Il est à noter que Nolan a dû lui en revanche s’inspirer de la scène des canaris de De Filippo, puisqu’il la reprend pratiquement à l’identique dans son film. (je n’en dis pas plus…)
Quand des passerelles d’illusion s’établissent entre les deux media artistiques.

Emmanuel Demarcy-Mota va nous mystifier lui aussi, puisqu’il n’a pas hésité à inverser purement et simplement la proposition : dans le texte, c’est l’épouse qui soudoie le magicien pour la faire disparaître.
Un moyen de nous faire douter de nos certitudes.
La proposition tient parfaitement la route.

Le moyens scénographiques sont eux aussi générateurs de bien des incertitudes et de doutes face à la réalité.
Des rideaux de tulle, des projections video de motifs un peu psychédéliques, comme si l’on voulait nous hypnotiser.
Emmanuel Demarcy-Mota est parvenu à créer de très belles images, c’est en effet un spectacle également très réussi sur le plan de la forme.

Le temps qui passe, qui fuit, qui fait illusion : le syndrome de la tournette a frappé à très bon escient le scénographe-metteur en scène. A vous de découvrir.

Et puis les comédiennes et les comédiens.
Remarquables !

Avec en tête de distribution le couple Serge Maggiani (Le professeur-magicien) et Valérie Dashwood qui va camper une bouleversante « Calogero-Calogera ».
Lui joue la duperie avec un réel bonheur, il nous fait bien rire. Les scènes avec Sandra Faure qui joue sa Zaira de femme, ses scènes sont très réussies.

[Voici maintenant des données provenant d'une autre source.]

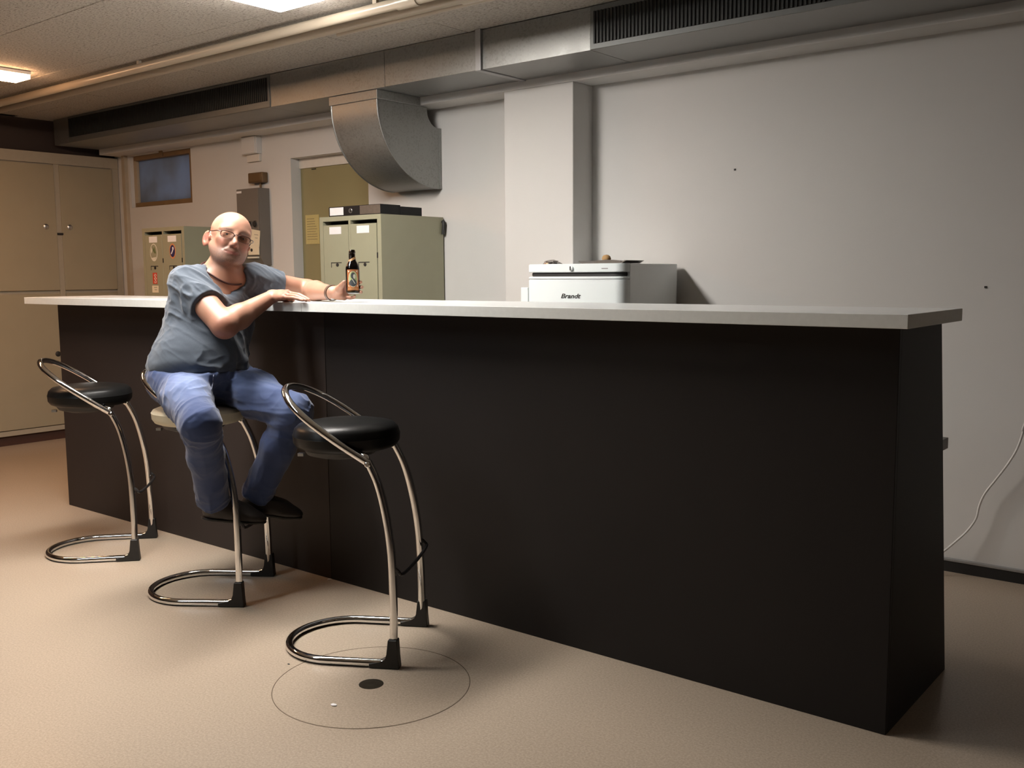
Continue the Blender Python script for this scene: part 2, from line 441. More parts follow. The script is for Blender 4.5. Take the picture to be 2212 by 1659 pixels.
# ------------------------------------------------------------------ ventilation duct
duct = empty('ventilation_duct', (-3.0, 1.32, 2.2675)); tag(duct, 'galvanised sheet metal ventilation duct with curved elbow, along the ceiling', 'duct')
DO = duct.location
def db(name, lo, hi, mat, bev=.001): return box(name, Vector(lo)-DO, Vector(hi)-DO, mat, duct, bev)
zb, zt, yf = 2.2675, 2.456, 1.149
for (a, e) in ((-6.70, -4.085), (-4.083, -3.090), (-3.087, -2.438), (-2.400, -1.762), (-1.758, 2.6)):
    db('duct_section', (a, yf, zb), (e, YP-.002, zt), M['galv'])
db('flange', (-2.436, yf-.014, zb-.006), (-2.402, YP-.003, zt+.004), M['rail'], .002)
def grille(x0, x1, z0, z1):
    f = db('grille_frame', (x0-.02, yf-.006, zb+.001), (x1+.02, yf, zt), M['grille_frame'])
    g = db('grille_backing', (x0, yf-.0075, z0), (x1, yf-.006, z1), M['dark'], 0)
    bm = bmesh.new(); xx = x0
    while xx < x1-.01:
        add_box(bm, Vector((xx, yf-.013, z0))-DO, Vector((xx+.008, yf-.0075, z1))-DO); xx += .0185
    s = mesh_obj('grille_slats', bm, M['grille'], duct); s['kind'] = 'stuff'
grille(-1.738, 2.5, 2.291, 2.432)
grille(-6.45, -4.083, 2.305, 2.440)
# elbow: leaves the duct bottom and bends back into the wall
ex0, ex1 = -3.545, -3.175
cy_, cz_, R0, R1 = 1.655, 2.205, .485, .092
db('elbow_collar', (ex0-.012, yf+.012, 2.218), (ex1+.012, YP-.004, zb), M['galv'], .003)
outer = [(cy_-R0*math.cos(t), cz_-R0*math.sin(t)*.905) for t in np.linspace(0, math.pi/2, 28)]
inner = [(cy_-R1*math.cos(t), cz_-R1*math.sin(t)) for t in np.linspace(math.pi/2, 0, 14)]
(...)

Valérie Dashwood interprète le doute, le désespoir avec beaucoup de force et de subtilité mélangées.
On éprouve beaucoup d’empathie pour son personnage.
Sa prestation scénique restera dans bien des mémoires. on en reparle en fin de saison...
Jauris Casanova est le mari disparu. Le comédien est parfait d'ambiguïté et de mystère....

Le reste de la troupe du Théâtre de la Ville est à l’avenant, avec des comédiennes et des comédiens très investis, dirigés qu’ils sont de façon millimétrée, avec la science et l'art du plateau qu'on connaît à EDM...

Il me faut tirer un coup de chapeau à Christophe Lemaire et Yves Collet qui signent de magnifiques lumières, à la fois éclatantes et très douces. Un autre grande réussite.

On sort du Théâtre de la Ville avec peut-être un peu moins de certitudes sur notre propre condition, en ayant en tout cas celle d’avoir passé un magnifique et passionnant moment.

Je vous conseille très vivement ce spectacle de cette fin d’année. Vous ne pourrez pas dire que vous ne saviez pas !
Il n'y a pas que la magie de Noël dans la vie, il y a l'autre, la vraie, la grande.